The next outfit, a little witch, was basically a collection of grey 'normal' clothes (woolly dress and tights) with the addition of witchy hat and a cloak.  The cloak was simply a square of novelty material with black cobwebs on it that I have in my stash cupboard and have used as a table covering for halloween parties in the past. Of course black clothes would have been more traditionally witch-like I suppose, but I didn't have any black kids clothes and anyway, I didn't feel the need for a forensic level of accuracy here. Once again the face paints provided the transformative element to the look.

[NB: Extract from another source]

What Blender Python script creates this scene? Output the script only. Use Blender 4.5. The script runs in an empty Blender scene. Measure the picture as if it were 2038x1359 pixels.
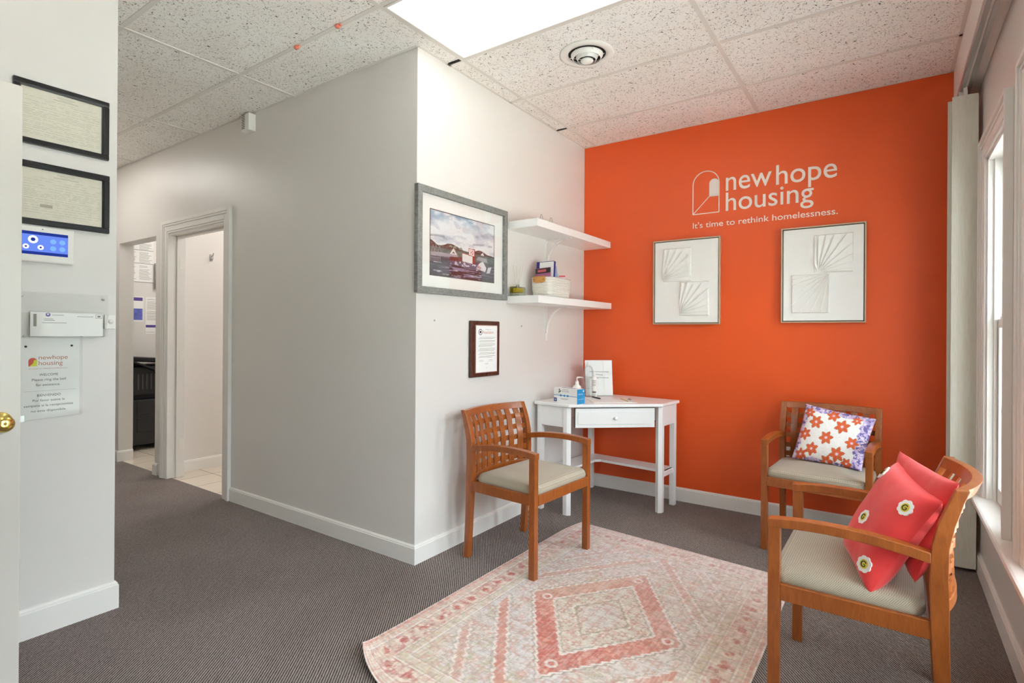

The little witch was a tricky moving target to snap and so she escaped me getting photo of her! I think it's fun to try and put together a 'home made' outfit and it's definitely more fun for the kids as you all try to collect together all the bits and bobs and make them work.  Then explaining who they're supposed to be to others when they fail to guess.  It does take more time of course than picking something off a rail, and sometimes you have to use a bit of imagination.  But that's all part of the charm.  Visiting friends and offering a makeover was fun too and I managed a skeleton, two cats and 'Malificent' before our motley crew headed off into the night.

The great thing about Halloween is that, while you can indulge covering everything and everyone in sight in heaps of glorious tat, it has all virtually disappeared by lunchtime the next day.  All the lost souls and living dead, jolly jokers and grinning goblins have been sent packing and the neighbourhood turns back into normal again.  Until next year! Mwah ha ha ha!